BOSTON (AP) – Massachusetts’ casino scene could get more crowded.

The state Gaming Commission is deciding this week whether to award the state’s third and final gambling license to a developer seeking to build a $677 million resort on the Brockton Fairgrounds.

On Tuesday, it begins a multi-day review of the project, which is the only one seeking the license. The five-member panel is expected to vote as a soon as Thursday.

Neil Bluhm, a Chicago casino developer whose Rush Street Gaming operates casinos in Philadelphia, Pittsburgh and other cities, proposes a gambling complex with 2,100 slot machines, 124 table games, a 250-room hotel and a range of restaurant, bar and entertainment options.

It would join MGM’s $950 million Springfield casino and Wynn’s nearly $2 billion complex in the Boston-area as the state’s three licensed, non-tribal casino projects.

Bluhm argues that Brockton, a former manufacturing city of roughly 93,000 residents, would benefit from the 2,000 temporary construction jobs and 1,800 permanent casino jobs his development would bring.

“They’re in desperate need of economic development,” Bluhm told The Associated Press recently.

But complicating things is the Mashpee Wampanoag tribe, which broke ground last month on a projected $1 billion project on newly declared sovereign land in nearby Taunton. It hopes to open its First Light Casino, at least in part, by next year.

The competing Brockton and Taunton projects have raised questions about whether Massachusetts’ southeast corner is becoming oversaturated with gambling. Area state lawmakers have called on the gaming commission to postpone the Brockton casino vote.

The region is already home to the Plainridge Park slots parlor and harness racing track in Plainville and Twin River, a full scale casino in nearby Lincoln, Rhode Island, that’s also seeking voter approval to open another facility along the Massachusetts-Rhode Island border.

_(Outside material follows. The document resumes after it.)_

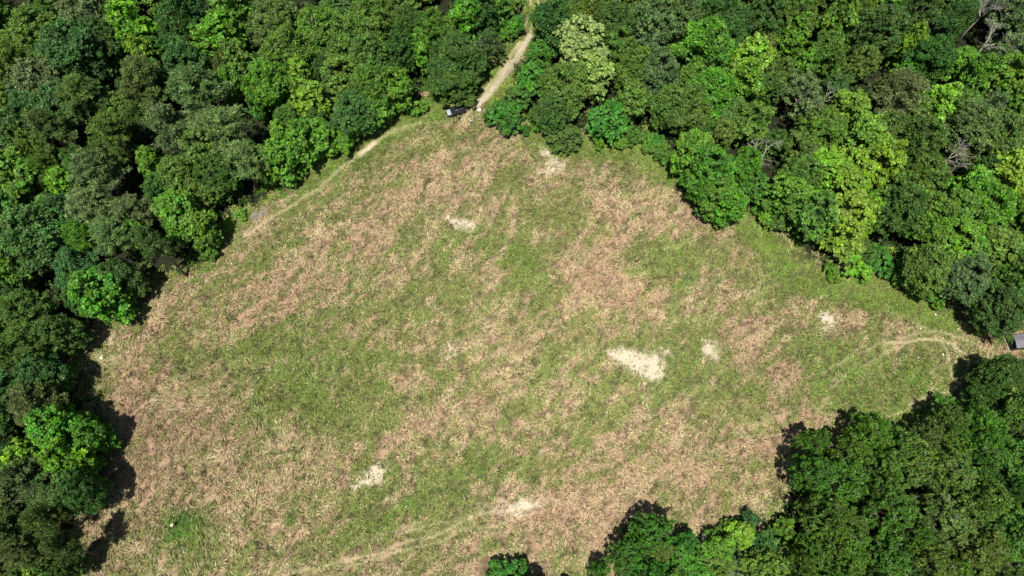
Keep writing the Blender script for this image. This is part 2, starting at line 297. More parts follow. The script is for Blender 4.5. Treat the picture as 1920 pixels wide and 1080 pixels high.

“It has the potential to get very crowded,” said Patrick Kelly, a business professor at Providence College in Rhode Island. “I do not think there is oversaturation yet, but there is a risk of being oversaturated if all of the facilities are developed.”

Bluhm argues that the two casinos can coexist – and be more beneficial to the state than a single tribal casino.

Two casinos, he notes, means more jobs and more local spending by casino companies.

His project would also have to pay more taxes and fees than a tribal casino, which is not subject to state oversight.

Under a compact between the state and tribe, the Mashpee Wampanoag have agreed to pay the state 17 percent of its gambling revenues, but nothing if another casino is allowed to open in the southeastern region.

In contrast, Massachusetts law requires any state-regulated casino to pay a tax of 25 percent of its gross gambling revenues annually as well as an $85 million licensing fee every 15 years.

The tribe, which declined to comment, has pointed to a study by the Spectrum Gaming Group that suggests having two major casinos in the southeastern region would yield $28 million less in gambling taxes than just having the tribe casino – a figure Bluhm’s company has disputed in its own economic analysis.

Bluhm has also warned that litigation could bog down the tribe’s casino, leaving the state with possibly no casino in the region for years – a concern the tribe has strongly disputed.

A group of Taunton residents with financial backing from Rush Street Gaming is challenging in federal court the U.S. government’s decision to place land into trust for the tribe.

“There’s very little risk to the Commonwealth in issuing us a license,” Bluhm said. “But there will be no jobs, no tax revenue and no economic development if it’s determined they can’t put land into trust. It will be a mess.”